FILED UNDER: General,
Dave Schuler
About Dave Schuler
Over the years Dave Schuler has worked as a martial arts instructor, a handyman, a musician, a cook, and a translator. He's owned his own company for the last thirty years and has a post-graduate degree in his field. He comes from a family of politicians, teachers, and vaudeville entertainers. All-in-all a pretty good preparation for blogging. He has contributed to OTB since November 2006 but mostly writes at his own blog, The Glittering Eye, which he started in March 2004.

Comments

  1. Brett says:

    Prior to the advent of nuclear weapons great power war occurred roughly every generation. Since nuclear weapons have entered the equation we haven’t had war between great powers at all—a period of more than 60 years. Abolish nuclear weapons? You feel lucky?

    Exactly. Arguably, nukes are the only way we’ll ever realistically get to a draw down of conventional military forces, since they change the calculus between states when deciding on whether or not to engage in direct conflict.

    Then again, maybe the fact that nukes make it increasingly dangerous for states to engage in warfare with each other is creating a biased situation towards “unconventional” warfare, with all of its nasty implications.

  2. modulo_myself says:

    Spoken like a true member of the failed American establishment. Sixty years of waging proxy wars in Third-World countries, supporting dictators, death squads, and ethnic cleansing equals peace to the spineless bureaucrat.

    Strip away the surfeit of bs in this article–RAND, commissions, titles, and foreign policy jargon–and you are left with a sad white nothing talking to other sad nothings.

  3. Davebo says:

    Let’s keep in mind that for the vast majority of those sixty years only the super powers had nukes.

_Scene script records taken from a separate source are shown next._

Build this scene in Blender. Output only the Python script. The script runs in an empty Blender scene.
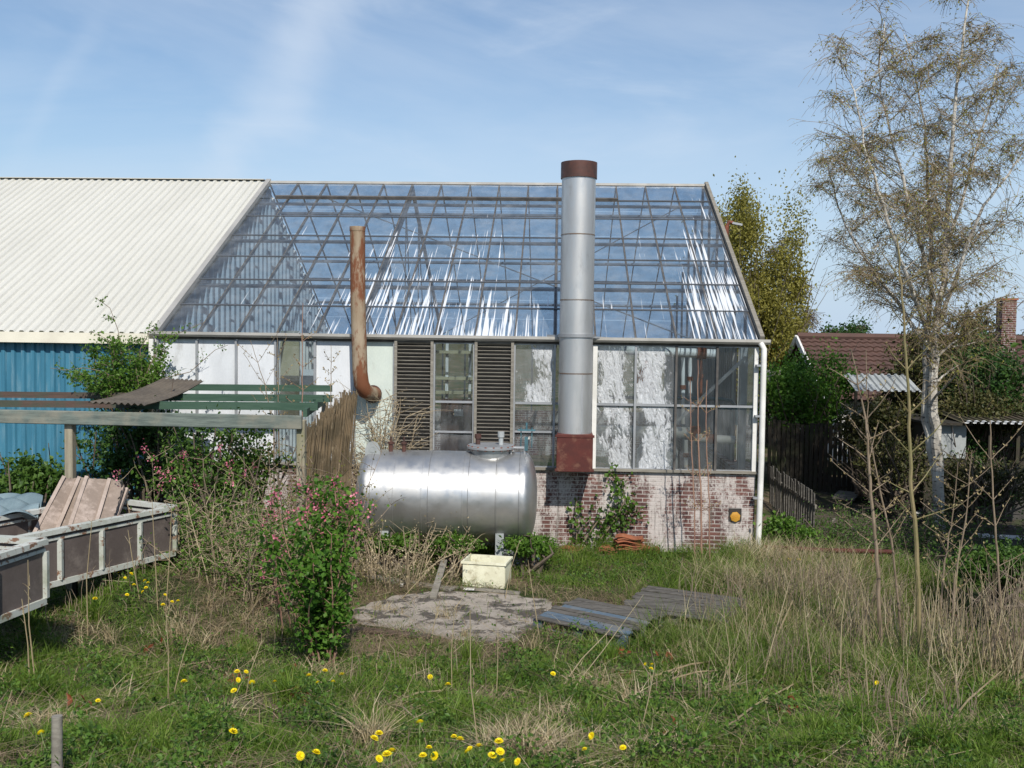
import bpy, math, random
import numpy as np
from mathutils import Vector, Matrix
R = math.radians
rng = np.random.default_rng(7)
random.seed(7)
SC = bpy.context.scene
COL = SC.collection

# ------------------------------------------------------------------ camera
YAW, PITCH, ROLL, CZ, F = 0.0422, 0.0485, 0.0138, 3.42, 1000.0
def basis():
    cy, sy, cp, sp = math.cos(YAW), math.sin(YAW), math.cos(PITCH), math.sin(PITCH)
    fw = Vector((-sy*cp, cy*cp, -sp)); r = Vector((cy, sy, 0)); u = r.cross(fw)
    cr, sr = math.cos(ROLL), math.sin(ROLL)
    return cr*r + sr*u, -sr*r + cr*u, fw
CR, CU, CF = basis()
cam = bpy.data.cameras.new('camera'); camo = bpy.data.objects.new('camera', cam); COL.objects.link(camo)
camo.matrix_world = Matrix(((CR.x, CU.x, -CF.x, 0), (CR.y, CU.y, -CF.y, 0), (CR.z, CU.z, -CF.z, CZ), (0, 0, 0, 1)))
cam.sensor_width = 36; cam.lens = 36*F/1024; cam.clip_end = 6000; cam.clip_start = 0.1
SC.camera = camo

# ------------------------------------------------------------------ light
SUN_EL, SUN_AZ = 44, 14        # azimuth measured from straight behind the camera towards the right
SKY_STR, SUN_STR, EXPO = 0.100, 4.1, 0.26
sd = Vector((math.sin(R(SUN_AZ))*math.cos(R(SUN_EL)), -math.cos(R(SUN_AZ))*math.cos(R(SUN_EL)), math.sin(R(SUN_EL))))
sl = bpy.data.lights.new('sun', 'SUN'); sl.energy = SUN_STR; sl.angle = R(0.5); sl.color = (1, .95, .87)
so = bpy.data.objects.new('sun', sl); COL.objects.link(so)
so.rotation_euler = (-sd).to_track_quat('-Z', 'Y').to_euler()
W = bpy.data.worlds.new('World'); SC.world = W; W.use_nodes = True
nt = W.node_tree; N = nt.nodes; L = nt.links
bg = N['Background']; bg.inputs[1].default_value = SKY_STR
sky = N.new('ShaderNodeTexSky'); sky.sky_type = 'NISHITA'; sky.sun_disc = False
sky.sun_elevation = R(SUN_EL); sky.sun_rotation = math.atan2(sd.x, sd.y)
sky.air_density = 1.05; sky.dust_density = 0.5; sky.ozone_density = 2.2; sky.altitude = 0
tc = N.new('ShaderNodeTexCoord')
def wmath(op, a, b=None, c=None):
    m = N.new('ShaderNodeMath'); m.operation = op
    for i, v in enumerate((a, b, c)):
        if v is None: continue
        if isinstance(v, (int, float)): m.inputs[i].default_value = v
        else: L.new(v, m.inputs[i])
    return m.outputs[0]
def wdot(vec):
    d = N.new('ShaderNodeVectorMath'); d.operation = 'DOT_PRODUCT'; L.new(tc.outputs['Generated'], d.inputs[0]); d.inputs[1].default_value = vec
    return d.outputs['Value']
def pxdir(x, y):
    return (CR*((x-512)/F) + CU*((384-y)/F) + CF).normalized()
def cloud_noise(scale, stretch, rot, detail=6, dist=.6):
    mp = N.new('ShaderNodeMapping'); mp.inputs['Scale'].default_value = stretch; mp.inputs['Rotation'].default_value = rot
    L.new(tc.outputs['Generated'], mp.inputs[0])
    n = N.new('ShaderNodeTexNoise'); n.inputs['Scale'].default_value = scale; n.inputs['Detail'].default_value = detail; n.inputs['Distortion'].default_value = dist
    n.inputs['Roughness'].default_value = .6
    L.new(mp.outputs[0], n.inputs['Vector']); return n.outputs['Fac']
def ramp(v, a, b, mx=1.0):
    m = N.new('ShaderNodeMapRange'); m.interpolation_type = 'SMOOTHSTEP'
    L.new(v, m.inputs[0]); m.inputs[1].default_value = a; m.inputs[2].default_value = b; m.inputs[4].default_value = mx; return m.outputs[0]
veil = ramp(cloud_noise(1.3, (1, 1, 3.4), (0, R(14), 0)), .35, .72, .34)
wisp = ramp(cloud_noise(3.0, (1, 1, 6), (0, R(8), R(10)), 8), .48, .78, .22)
# one feathered band of cirrus
a, b = pxdir(350, -40), pxdir(215, 185)
nb = a.cross(b).normalized(); mid = pxdir(290, 60)
soft = cloud_noise(4, (1, 1, 1), (0, 0, 0), 5)
off = wmath('ADD', wdot(nb), wmath('MULTIPLY', wmath('SUBTRACT', soft, .5), .16))
band = wmath('MULTIPLY', ramp(wmath('ABSOLUTE', off), .045, .0, .26), ramp(wdot(mid), .955, .99))
a, b = pxdir(75, 60), pxdir(40, 120); nb2 = a.cross(b).normalized(); mid2 = pxdir(58, 90)
off2 = wmath('ADD', wdot(nb2), wmath('MULTIPLY', wmath('SUBTRACT', soft, .5), .04))
band2 = wmath('MULTIPLY', ramp(wmath('ABSOLUTE', off2), .014, .0, .10), ramp(wdot(mid2), .995, .9995))
cl = wmath('MINIMUM', wmath('ADD', wmath('ADD', veil, wisp), wmath('ADD', band, band2)), .7)
mx = N.new('ShaderNodeMix'); mx.data_type = 'RGBA'
L.new(cl, mx.inputs[0]); L.new(sky.outputs[0], mx.inputs[6]); mx.inputs[7].default_value = (6.6, 7.2, 8.0, 1)
sx = N.new('ShaderNodeSeparateXYZ'); L.new(tc.outputs['Generated'], sx.inputs[0])
hz = ramp(sx.outputs[2], .30, -.02, .92)
mh_ = N.new('ShaderNodeMix'); mh_.data_type = 'RGBA'; L.new(hz, mh_.inputs[0]); L.new(mx.outputs[2], mh_.inputs[6]); mh_.inputs[7].default_value = (4.6, 5.7, 7.1, 1)
hs_ = N.new('ShaderNodeHueSaturation'); hs_.inputs['Saturation'].default_value = 1.14; L.new(mh_.outputs[2], hs_.inputs['Color']); L.new(hs_.outputs[0], bg.inputs[0])
SC.view_settings.view_transform = 'Standard'; SC.view_settings.look = 'None'
SC.view_settings.exposure = EXPO; SC.view_settings.gamma = 1
try:
    SC.cycles.transparent_max_bounces = 20; SC.cycles.max_bounces = 6; SC.cycles.diffuse_bounces = 3
except Exception: pass

# ------------------------------------------------------------------ placing helpers
def P(x, y, Y):
    d = CR*((x-512)/F) + CU*((384-y)/F) + CF
    t = Y/d.y
    return Vector((d.x*t, Y, CZ + d.z*t))
_ph = rng.uniform(0, 6.28, 24); _fr = rng.uniform(.5, 3.2, (24, 2))*rng.choice([-1, 1], (24, 2))
def H(X, Y):
    X = np.asarray(X, float); Y = np.asarray(Y, float)
    t = 10.3 - Y
    h = .2*.5*(t + np.sqrt(t*t + 1.0))
    h = np.where(Y > 12, h*np.clip((16-Y)/4, 0, 1), h)
    h = np.minimum(h, 1.55)
    n = sum(np.sin(_fr[i, 0]*X + _fr[i, 1]*Y + _ph[i]) for i in range(24))/24
    fade = np.clip((40-np.hypot(X, Y-12))/12, 0, 1)
    amp = .13*fade
    amp = np.where(Y > 15, amp*.3, amp)
    dip = -.25*np.clip((X-4.2)/1.5, 0, 1)*np.clip((Y-13)/2, 0, 1)*np.clip((26-Y)/4, 0, 1)
    dip = dip - .75*np.clip((X-3.9+.35*np.sin(Y*1.7))/.9, 0, 1)*np.clip((Y-9.9)/1.0, 0, 1)*np.clip((14.2-Y)/1.4, 0, 1)
    mound = .58*np.exp(-((X+4.5)/1.05)**2 - ((Y-11.0)/1.2)**2)
    return h + n*amp + dip + mound
def G(x, y):
    d = CR*((x-512)/F) + CU*((384-y)/F) + CF
    t = 2.0
    while t < 80:
        p = Vector((0, 0, CZ)) + d*t
        if p.z <= float(H(p.x, p.y)): break
        t += .04
    return Vector((p.x, p.y, float(H(p.x, p.y))))
def gp(X, Y): return Vector((X, Y, float(H(X, Y))))

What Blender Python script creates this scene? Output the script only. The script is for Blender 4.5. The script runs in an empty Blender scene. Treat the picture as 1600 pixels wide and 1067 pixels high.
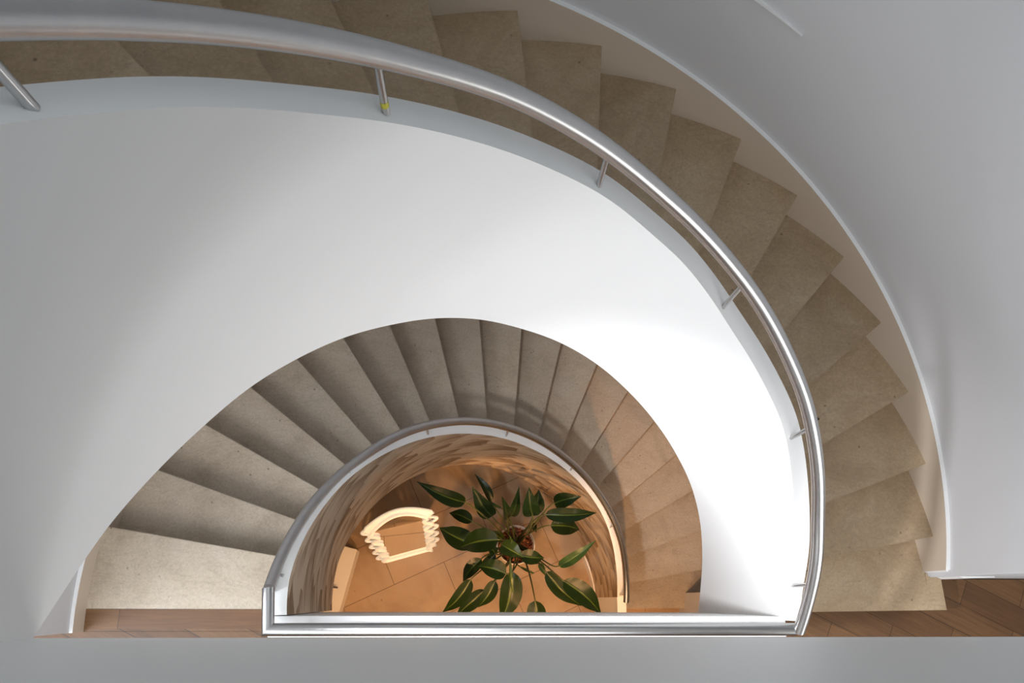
import bpy, bmesh, math, random
import numpy as np
from mathutils import Vector, Matrix
random.seed(7)
C = bpy.context.scene.collection
R = math.radians
H, h = 3.23, 0.17                    # storey height and riser
R1, R2, RR = 1.033, 1.103, 1.078     # parapet inner and outer radius, handrail radius
UP = (1.236, 9.4734); LO = (0.684, 9.447); OFF = -0.048
LEAVES = [((-0.208, 0.697, 1.74), (-0.555, 0.815, 1.9), 0.096, 0), ((0.02, 0.772, 1.15), (-0.117, 0.983, 1.2), 0.06, 1), ((0.016, 0.644, 1.3), (-0.154, 0.843, 1.5), 0.112, 1), ((-0.126, 0.622, 1.1), (-0.306, 0.699, 1.0), 0.09, 0), ((0.142, 0.645, 1.2), (0.063, 0.766, 1.55), 0.074, 1), ((0.162, 0.655, 1.25), (0.195, 0.835, 1.6), 0.069, 1), ((0.304, 0.632, 1.5), (0.25, 0.818, 1.7), 0.114, 1), ((0.335, 0.671, 1.3), (0.37, 0.846, 1.35), 0.103, 1), ((0.452, 0.718, 1.59), (0.634, 0.759, 1.7), 0.099, 0), ((0.372, 0.624, 1.69), (0.754, 0.642, 1.65), 0.092, 0), ((0.477, 0.59, 1.2), (0.721, 0.572, 1.1), 0.129, 0), ((0.385, 0.639, 0.8), (0.41, 0.563, 0.85), 0.048, 0), ((-0.115, 0.426, 1.35), (-0.383, 0.558, 1.25), 0.143, 0), ((0.042, 0.452, 1.6), (-0.233, 0.405, 1.45), 0.152, 0), ((0.12, 0.494, 1.0), (0.019, 0.559, 1.05), 0.071, 2), ((0.051, 0.407, 1.75), (0.201, 0.318, 1.8), 0.108, 2), ((0.154, 0.382, 1.5), (0.098, 0.457, 1.85), 0.07, 2), ((0.231, 0.357, 1.3), (0.418, 0.342, 1.25), 0.097, 0), ((0.288, 0.353, 1.0), (0.425, 0.315, 1.0), 0.056, 0), ((0.054, 0.377, 1.15), (-0.015, 0.446, 1.2), 0.064, 0), ((0.057, 0.38, 1.1), (-0.063, 0.29, 1.05), 0.06, 0), ((-0.06, 0.334, 1.25), (-0.193, 0.173, 1.15), 0.092, 0), ((-0.142, 0.181, 1.4), (-0.339, -0.052, 1.25), 0.098, 0), ((-0.025, 0.108, 1.2), (-0.24, -0.077, 1.1), 0.101, 0), ((0.033, 0.172, 1.45), (-0.085, -0.015, 1.35), 0.089, 0), ((0.095, 0.215, 1.65), (-0.103, 0.269, 1.6), 0.118, 0), ((0.154, 0.234, 1.5), (0.085, -0.117, 1.35), 0.144, 0), ((0.108, 0.296, 1.8), (0.131, 0.085, 1.75), 0.022, 2), ((0.341, 0.035, 1.3), (0.371, -0.179, 1.2), 0.124, 0), ((0.523, 0.284, 1.3), (0.783, 0.46, 1.45), 0.072, 3), ((0.524, 0.173, 1.5), (0.828, -0.054, 1.35), 0.135, 0), ((0.432, 0.243, 1.25), (0.714, -0.006, 1.15), 0.107, 0), ((0.402, 0.31, 1.1), (0.447, 0.22, 1.1), 0.04, 3), ((0.268, 0.293, 0.9), (0.386, 0.24, 0.9), 0.02, 3), ((0.089, 0.707, 1.3), (-0.048, 0.764, 1.35), 0.02, 3)]
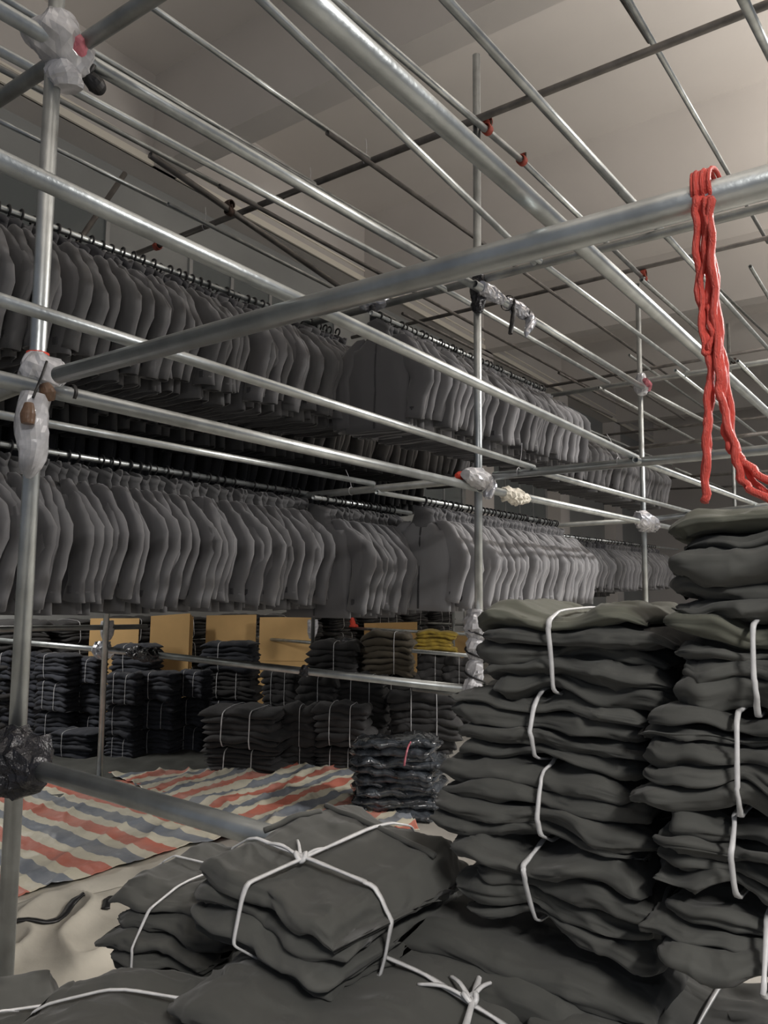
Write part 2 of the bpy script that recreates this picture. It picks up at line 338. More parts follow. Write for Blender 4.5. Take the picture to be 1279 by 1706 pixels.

  4. I assume all the talk of zero nukes is diplomatic posturing.

  5. Dave Schuler says:

    I think so, Michael. At least I hope so.

    Mind you, I’m completely in favor of reducing our nuclear arsenal in exchange for the Russians reducing theirs in kind. Our mutual stockpiles are completely out of order.

    Just not to zero.

  6. Ben says:

    I’ve always thought it was obvious that we would never reduce down to zero. If we did that, then any rogue state that managed to create one would immediately become the foremost military power on earth. But you don’t need 1500 nuclear weapons for deterrence. You need a couple dozen. There is no situation I can conceive of where we would need more than that without our entire population facing annihilation.

  7. Dave Schuler says:

    Let’s keep in mind that for the vast majority of those sixty years only the super powers had nukes.

    Not true, Davebo. Britain, France, and China have all had nuclear weapons for at least 40 years. It is believed that Israel has had nuclear weapons for roughly that long.

    India has had nuclear weapons for at least 30 years. Indeed, most of the non-superpower nuclear powers have had nuclear weapons for half or more of the post-war period.

  8. […] UPDATE #2: Dave Schuler […]

  9. DavidL says:

    The nuclear weapons era has not been conflict free. Then what era ever has been. The point is not the nuclear weapons have ended war. They have not, and will not.

    Rather the nuclear weapons era has been free of major conficts between world powers. Some retards may pine for a return to August of 1939. I do not. Do you?

  10. Davebo says:

    Yes Dave, but you don’t consider Britain or France to be among the group of super powers?

    I guess it’s subjective. But there’s certainly a big difference between say Britain and Pakistan or Iran.

    No one freaked out about France getting a nuclear weapons.

  11. Brett says:

    But you don’t need 1500 nuclear weapons for deterrence. You need a couple dozen.

    Only if you need deterrent solely against a single, rather small state nearby. The reason why we have thousands of warheads is because of redundancy:

    1. Not every warhead is going to find its target, and

    2. The enemy will probably be targeting your warheads, in the hope of wiping out as many of them as possible in a first-strike.

    In fact, with the increasingly high possibility that a number of new states will be joining the Nuclear Weapons Club (or at least have the capacity to make them in six months), I’d argue that we need more warheads (although not in the form of ICBMs – bombers and SSBNs are better), not less.

    Rather the nuclear weapons era has been free of major conficts between world powers. Some retards may pine for a return to August of 1939. I do not. Do you?

    Definitely not. I shudder to think of what the 1950s might have been like in Europe between the US and the Western Europeans vis a vis the significantly larger and more powerful Soviet Army. Highly expensive, I imagine, both in human and financial costs.

    Spoken like a true member of the failed American establishment. Sixty years of waging proxy wars in Third-World countries, supporting dictators, death squads, and ethnic cleansing equals peace to the spineless bureaucrat.

    They were already doing that, plus killing each other in the thousands and millions on open battlefields, before the advent of nukes.